Strategic tie-ups: the new force in global investment banking

5 min read

IFR Editor-at-large Keith Mullin

IFR Editor-at-large Keith Mullin

I’d been mulling issue this over for quite some time but was jolted into action when the latest of a string of these tie-ups hit my desk a week or so ago. This time it was Evercore and VTB Capital unveiling their strategic co-operation agreement to originate business between Russia and North America.

Like everyone else, I’d seen receiving similar announcements with a fair degree of frequency. But then I thought about the fact that the same names kept cropping up, with a clear tendency towards emerging markets. Of course, we keep hearing about so-called South-South deal flow but it hasn’t emerged yet in a dominant way for the investment banking industry.

But it’s undoubtedly going to account for an increasing proportion of the industry wallet as corporates and investors seek to buy into growth. Beyond the EM-to-EM flows, tie-ups are also looking to create opportunities around defined global trade, natural resource/commodity and business corridors.

I jotted down just a few of the recent arrangements on the investment banking side and ran the results of my analysis against year-to-date investment banking fee income across M&A, ECM and DCM. The results were startling.
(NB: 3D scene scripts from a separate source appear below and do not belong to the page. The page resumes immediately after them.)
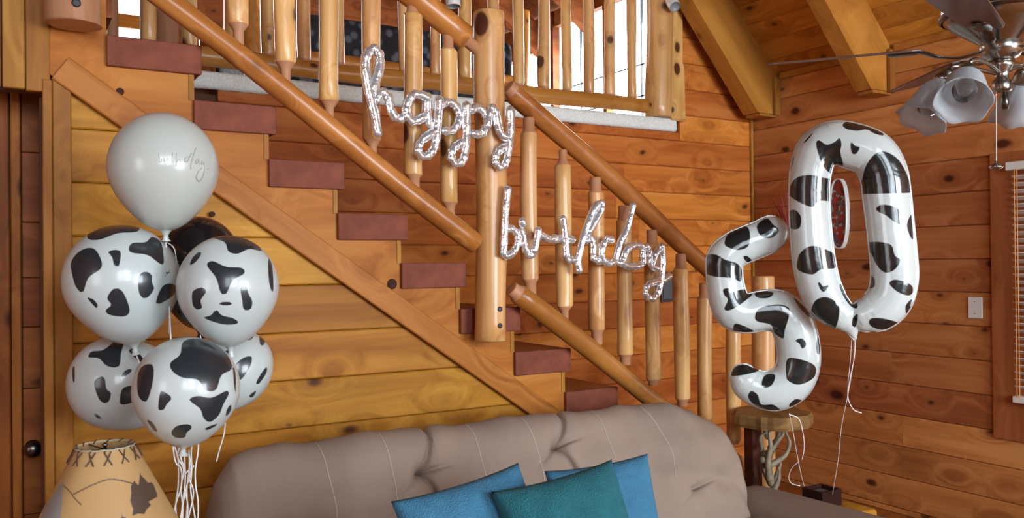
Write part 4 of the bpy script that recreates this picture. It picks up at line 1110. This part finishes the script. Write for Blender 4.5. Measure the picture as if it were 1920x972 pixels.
zero_raw=[[(585,80),(610,60),(660,58),(700,75),(745,100),(745,120),(710,115),(680,98),(640,105),(600,98)],[(480,160),(490,142),(520,160),(550,150),(570,135),(578,160),(575,190),(592,250),(550,268),(520,255),(495,215)],[(612,160),(618,152),(630,165),(648,172),(635,195),(618,192)],[(378,330),(400,290),(450,277),(500,285),(560,300),(550,370),(490,378),(465,402),(420,385),(385,360)],[(665,300),(675,240),(710,195),(750,188),(800,215),(835,265),(855,320),(850,345),(690,350),(668,335)],[(378,420),(400,412),(422,440),(418,480),(395,488),(380,470)],[(715,405),(740,393),(790,405),(815,435),(810,465),(790,465),(750,435),(722,420)],[(835,470),(850,435),(858,440),(862,525),(845,510)],[(408,620),(420,580),(455,555),(500,560),(560,590),(560,638),(500,645),(465,665),(415,650)],[(685,545),(720,537),(770,550),(785,590),(805,610),(785,645),(750,658),(720,630),(705,590)],[(487,700),(495,697),(508,712),(530,705),(515,730),(500,728)],[(765,695),(790,685),(850,705),(860,735),(840,747),(800,735),(770,710)],[(465,800),(480,765),(520,753),(565,780),(570,830),(550,890),(490,870),(470,840)],[(575,705),(600,712),(640,740),(645,795),(620,790),(590,750)],[(690,660),(712,680),(710,715),(680,715)],[(830,790),(850,765),(865,770),(860,810),(840,822)],[(687,850),(700,835),(750,838),(812,858),(790,875),(740,882),(700,870)],[(625,840),(645,820),(640,870),(625,865)],[(380,210),(398,205),(385,250),(375,255)],[(435,145),(470,108),(460,125),(440,148)]]
five_line=[(1445,437,36),(1430,446,37),(1405,456,37),(1380,467,37),(1361,484,38),(1358,505,37),(1360,530,37),(1366,560,39),(1378,582,41),(1400,588,40),(1430,583,41),(1460,584,43),(1484,605,43),(1495,640,43),(1497,680,43),(1484,715,43),(1455,732,42),(1425,730,38),(1402,718,34),(1394,707,27)]
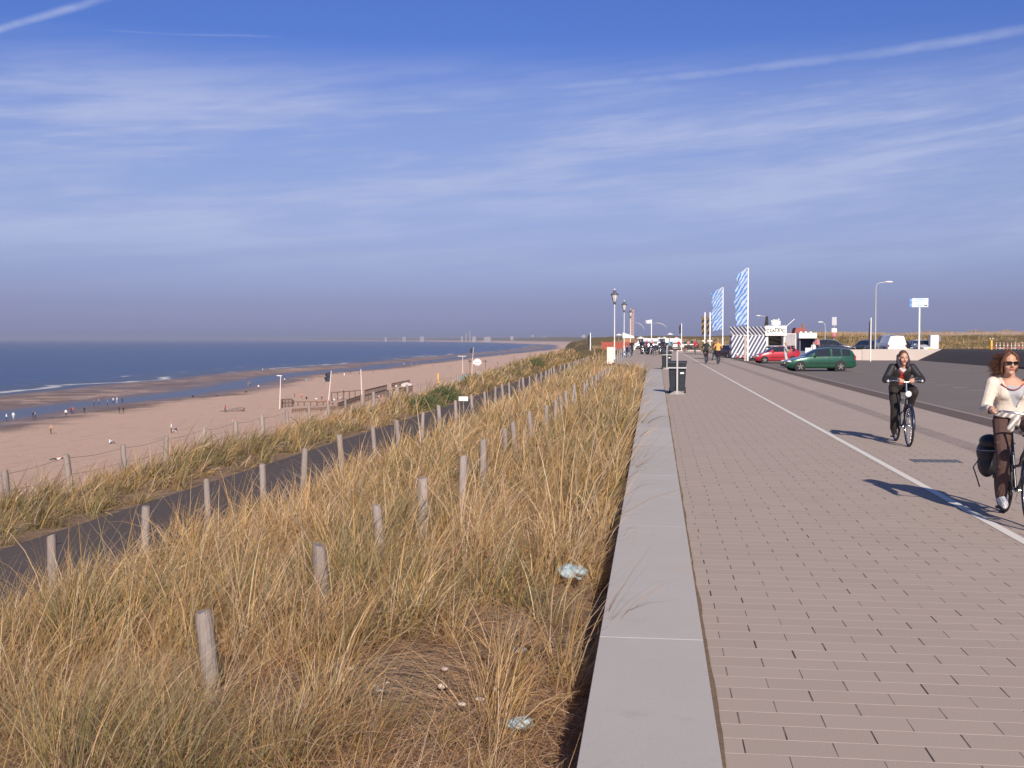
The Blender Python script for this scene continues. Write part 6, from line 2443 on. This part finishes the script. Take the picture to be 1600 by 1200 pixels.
# cardigan
F = Figure()
F.torso([(c, wx + .026, wy + .026, r_, f_) for c, wx, wy, r_, f_ in [(pp[0], pp[1], pp[2], pp[3], pp[4]) for pp in rows[1:5]]] + [(rows[5][0] - up * .005, .105, .075, X3, fw)], 0)
for s_ in (-1, 1):
    F.blob(rows[3][0] + X3 * s_ * .064 + fw * .072 - up * .015, (.074, .070, .070), 0)
for k_, (a, e, w) in enumerate(J['arms']):
    F.limb([a, a.lerp(e, .5), e], [.068, .060, .056], 0)
    F.limb([e, e.lerp(w, .45), e.lerp(w, .72)], [.056, .050, .046], 0)
    for q in (.3, .6, .85):
        c = a.lerp(e, q)
        F.limb([c + Vector((-.045, .03, .01)), c + Vector((.045, .02, -.015))], [.016, .014], 0)
pz = rows[2][0].z


def vneck(c):
    rel = (c - rows[2][0])
    front = (c - (rows[0][0] + up * (c - rows[0][0]).dot(up))).dot(fw) > 0.02
    hgt = rel.dot(up)
    return front and abs(c.x) < max(0.0, 0.018 + (hgt - .0) * 0.42) and hgt > -0.02 or (c.z > tz + .012 and abs(c.x) < .085)


car = F.build('cardigan', [M('cream knit', (0.68, 0.60, 0.52), 0.9, var=.1, scale=20, bump=.5, bscale=90)], 0.010, womA, 2, cut=vneck)
sol = car.modifiers.new('thickness', 'SOLIDIFY')
sol.thickness, sol.offset = 0.006, -1
# plaid scarf knotted at the waist
F = Figure()
F.torso([(rows[1][0] - up * .0, .185, .140, X3, fw), (rows[1][0] + up * .065, .176, .133, X3, fw)], 0)
F.limb([rows[1][0] + fw * .15 + X3 * -.02, rows[1][0] + fw * .16 - up * .12 - X3 * .07, rows[1][0] + fw * .15 - up * .17 - X3 * .09], [.035, .04, .028], 0)
F.limb([rows[1][0] + fw * .15, rows[1][0] + fw * .17 - up * .10 + X3 * .05], [.035, .038], 0)
mp = m_stripes('plaid scarf', (0.30, 0.27, 0.27), (0.75, 0.72, 0.68), 16, 1.0, 0.8)
F.build('waist_scarf', [mp], 0.009, womA, 2)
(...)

Before I get to the numbers, stay with me here as I run through a bit of a list.

I reckon if each of the constituent firms in this web of tie-ups works the relationships to their full extent, they are likely to pick up market share in ideas-driven businesses that require trusted independent advisers.

So Evercore now has a deal going with VTB. VTB also has a deal with BTG Pactual. Pactual has a deal with CITIC Securities, which just acquired CLSA from Credit Agricole for US$1.25bn. Evercore also has a deal going with CITIC; Pactual has a deal with SMBC, and recently acquired Bolsa y Renta in Colombia and Celfin Capital in Chile as part of its regional build-out. Evercore has Argentina covered with its arrangement with Quantum Finanzas. Adding a second Brazil dimension, Evercore also has a 50% stake in G5 Advisors, the high-end Brazilian investment banking boutique founded by former Goldman LatAm chief Corrado Varoli. G5 and Evercore have arrangements with Mizuho.

I’ll keep going: Evercore inked deals with Woori in South Korea and Kotak Mahindra in India. Kotak, in turn has an arrangement with Japanese boutique GCA Savvian and has also hooked up with CIMB. CIMB, of course acquired most of the Asia-Pacific (ex-India) cash equities and investment banking business of RBS. In its quest to build a pan-Asian platform, CIMB cosied up to John Keelis Stock Brokers in Sri Lanka; and acquired a majority stake in Bank of Commerce in the Philippines.

Collective strength

I’m sure I’ve missed a bunch of announcements here, but here’s my point: if you add up the wallet share of Evercore, CITIC, Pactual, CIMB, VTB, GCA Savvian, CLSA and Kotak Mahindra across ECM, DCM and M&A, you create an institution that ranks 14th in global investment banking, with fees of US$894.5m.

By product, the combo ranks 22nd in global DCM, 12th in global ECM and, saving the best for last, 10th in global M&A, the sweet spot that a lot of the collaborations are seeking to reach.

But think also about the footprint that the combination has. It’s got China and South-East Asia, the Indian sub-Continent and Japan; Russia, Brazil and Latin America (with perhaps the exception of Mexico) well covered. Evercore is a global firm with a deep footprint in the US, and, through its acquisition last year of Lexicon, added nearly 100 bankers, mainly based in the UK..In essence, this combination of small or relatively small firms constitutes a fully globalised web with some of the smartest and best connected bankers in the world in its midst with access to and deep relationships with some of the world’s major companies and entrepreneurs.

The arrangements offer a nimble approach and a huge degree of business and financial leverage-ability. Contrast that with the huge cost constraints, the convoluted regulatory constraints and the barriers to entry that many of the bulge-bracket commercial and investment banks are facing. The globals have clear advantages in that the EM/boutique partnerships aren’t going anywhere near global flow businesses that require technical and operational efficiencies or demand huge scale. And their financing firepower is necessarily limited in that some are pure advisory shops.

But I reckon if each of the constituent firms in this web of tie-ups works the relationships to their full extent, they are likely to pick up market share in ideas-driven businesses that require trusted independent advisers. And of course that pay high fees. Could this be investment banking globalisation redefined?